What you will do »
In the listing below, find the line holding "Keep writing the" and the line holding "deck', 'mulch', kind='stuff')". Write out those two lines and all lines between, exactly, and nothing more.

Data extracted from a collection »
|---|
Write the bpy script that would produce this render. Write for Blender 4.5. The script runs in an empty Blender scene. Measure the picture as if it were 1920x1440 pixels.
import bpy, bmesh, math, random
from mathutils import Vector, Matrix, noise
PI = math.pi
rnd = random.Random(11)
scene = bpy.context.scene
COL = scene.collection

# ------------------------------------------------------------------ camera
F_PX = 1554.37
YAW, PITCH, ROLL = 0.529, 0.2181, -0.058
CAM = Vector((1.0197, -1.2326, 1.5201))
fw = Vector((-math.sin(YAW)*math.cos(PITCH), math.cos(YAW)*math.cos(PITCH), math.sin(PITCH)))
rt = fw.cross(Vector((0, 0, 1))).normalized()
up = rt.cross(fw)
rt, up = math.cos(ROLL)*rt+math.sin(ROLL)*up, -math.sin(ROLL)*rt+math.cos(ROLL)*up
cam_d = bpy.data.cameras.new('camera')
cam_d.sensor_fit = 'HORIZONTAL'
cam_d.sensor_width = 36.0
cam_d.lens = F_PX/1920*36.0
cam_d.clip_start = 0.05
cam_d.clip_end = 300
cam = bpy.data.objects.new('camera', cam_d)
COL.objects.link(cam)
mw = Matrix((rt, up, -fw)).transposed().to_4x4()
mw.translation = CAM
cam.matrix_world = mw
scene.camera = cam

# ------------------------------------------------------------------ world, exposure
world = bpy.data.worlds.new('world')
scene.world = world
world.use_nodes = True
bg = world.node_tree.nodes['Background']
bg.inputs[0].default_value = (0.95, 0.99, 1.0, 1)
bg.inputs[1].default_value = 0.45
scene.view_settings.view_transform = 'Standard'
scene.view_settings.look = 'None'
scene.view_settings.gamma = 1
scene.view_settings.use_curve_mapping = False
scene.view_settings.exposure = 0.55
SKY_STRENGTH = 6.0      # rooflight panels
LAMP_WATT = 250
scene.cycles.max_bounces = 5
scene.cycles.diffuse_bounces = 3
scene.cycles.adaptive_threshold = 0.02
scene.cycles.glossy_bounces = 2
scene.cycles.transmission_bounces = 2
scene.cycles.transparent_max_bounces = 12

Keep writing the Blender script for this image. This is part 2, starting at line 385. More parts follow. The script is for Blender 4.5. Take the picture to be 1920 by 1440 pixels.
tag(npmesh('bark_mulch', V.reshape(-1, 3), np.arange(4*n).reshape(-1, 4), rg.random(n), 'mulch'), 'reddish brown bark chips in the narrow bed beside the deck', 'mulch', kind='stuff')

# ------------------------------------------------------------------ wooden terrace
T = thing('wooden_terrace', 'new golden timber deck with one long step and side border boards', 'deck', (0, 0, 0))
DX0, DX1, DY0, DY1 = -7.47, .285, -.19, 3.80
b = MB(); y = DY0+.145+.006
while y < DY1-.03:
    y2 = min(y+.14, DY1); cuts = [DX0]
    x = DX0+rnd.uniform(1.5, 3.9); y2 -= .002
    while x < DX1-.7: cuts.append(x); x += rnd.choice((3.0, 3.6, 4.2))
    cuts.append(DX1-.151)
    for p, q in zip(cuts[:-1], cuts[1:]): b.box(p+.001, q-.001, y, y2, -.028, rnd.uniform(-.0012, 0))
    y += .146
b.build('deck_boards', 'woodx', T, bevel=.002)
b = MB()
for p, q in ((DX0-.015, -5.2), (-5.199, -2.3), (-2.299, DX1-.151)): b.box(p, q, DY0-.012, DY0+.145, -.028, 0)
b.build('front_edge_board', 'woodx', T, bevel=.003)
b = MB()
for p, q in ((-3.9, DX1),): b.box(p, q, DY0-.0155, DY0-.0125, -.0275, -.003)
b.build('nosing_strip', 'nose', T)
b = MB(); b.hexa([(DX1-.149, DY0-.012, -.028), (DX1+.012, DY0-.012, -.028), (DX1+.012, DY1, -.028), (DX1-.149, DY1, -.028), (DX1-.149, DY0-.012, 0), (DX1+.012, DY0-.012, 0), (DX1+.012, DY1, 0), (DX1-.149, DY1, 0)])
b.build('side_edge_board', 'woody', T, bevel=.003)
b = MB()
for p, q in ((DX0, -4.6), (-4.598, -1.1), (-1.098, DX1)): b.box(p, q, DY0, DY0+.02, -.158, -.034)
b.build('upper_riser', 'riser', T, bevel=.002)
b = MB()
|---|
Response for this exercise »
Keep writing the Blender script for this image. This is part 2, starting at line 385. More parts follow. The script is for Blender 4.5. Take the picture to be 1920 by 1440 pixels.
tag(npmesh('bark_mulch', V.reshape(-1, 3), np.arange(4*n).reshape(-1, 4), rg.random(n), 'mulch'), 'reddish brown bark chips in the narrow bed beside the deck', 'mulch', kind='stuff')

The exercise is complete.